Les modes d’utilisation intégrés dans les logiciels d’ordinateurs et de jeux vidéo et comportant des affichages sur écran ou des annonces sonores sont assimilés à des modes d’emploi. En conséquence, les modes d’utilisation des logiciels d’application et des logiciels d’exploitation doivent être établis en français, qu’ils soient sur papier ou intégrés dans le logiciel…

Toute publicité écrite, parlée ou audiovisuelle concernant les biens, produits ou services commercialisés.

Les biens et produits qui ont été introduits dans le territoire national avant le 7 mars 1995 … pourront continuer à être commercialisés sous leur présentation initiale jusqu’à écoulement des stocks, et au plus tard jusqu’au 7 mars 1996.

Le Premier Ministre
Alain Juppé

Also, Some Recent News on the Wire:
November 24, 2004
PARIS, France (AP) — General Electric employee Nadine Meslin says dealing with computer software in any language is tricky, but it’s even worse when you’re French and the jargon is in English.

French court weighs limits on English on Internet: A Paris court faces the question Monday of deciding whether French laws aimed at promoting the French language and culture can reach into cyberspace. The court is to hold a hearing on a legal challenge by two private French groups against a site on the global Internet computer network set up by the French campus of an American university, written entirely in English. Officials of Georgia Tech Lorraine, part of the Georgia Institute of Technology, say the Internet site is in English because all its courses are taught in English and all its students are required to be fluent English-speakers.

June 9, 1997
Georgia Institute of Technology has added multilingual translations to the web site for its French campus even though a court in Paris Monday rejected a lawsuit that claimed the site’s exclusive use of English had violated French law.

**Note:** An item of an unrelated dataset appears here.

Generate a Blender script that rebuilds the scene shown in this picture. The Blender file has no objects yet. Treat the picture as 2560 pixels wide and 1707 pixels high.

The Court rejected the suit because the organizations filing the law suit did not precede the suit with the filing of a complaint with the police, a requirement of the 1994 linguistic law.

The lawsuit centers on a rarely enforced 1994 law which bans advertising in a foreign language, unless it is accompanied by a French translation, manufacturers cannot sell goods without French instructions, and television and radio cannot use English words if a French equivalent exists. The law states that the police has to be notified and investigate before a civil suit is filed.

The lawsuit was brought by two French language watchdog groups, the Association for the Defense of the French Language and the Future of the French Language, both of which are partially funded by the French Ministry of Culture.

The groups sued Georgia Tech Lorraine, the French campus of Georgia Tech located in the city of Metz in eastern France, demanding that Georgia Tech Lorraine offer bi-lingual Web-pages. Georgia Tech is based in Atlanta (Georgia).

Georgia Tech Lorraine operates a site on the World-Wide-Web (WWW) which is in English only, except for the directions to the campus, which are in French. Under French law Georgia Tech Lorraine can face fines of up to $4,300 (25,000 francs) for every time an English-only page is accessed.

Georgia Tech Lorraine argued that its Web-pages have to be in English only, since that is the language in which the entire curriculum is taught.

It is estimated that 85% of all the pages on the World-Wide-Web are in English, and about 2% in French.

The two groups stated that they will appeal the court’s decision and are planning to file similar suits against restaurants with English-only menus. The groups also sued a British cosmetics chain, Body Shop, for selling products with English-only labels, and an electronics store, Inter Discount, for selling video games with English-only instructions.

Body Shop lost the law suit last year, and translated the labels on its products. In the Georgia Tech Lorraine case, the court did not mention whether the law was violated, it refused the case on the technical grounds that a police report was not previously filed.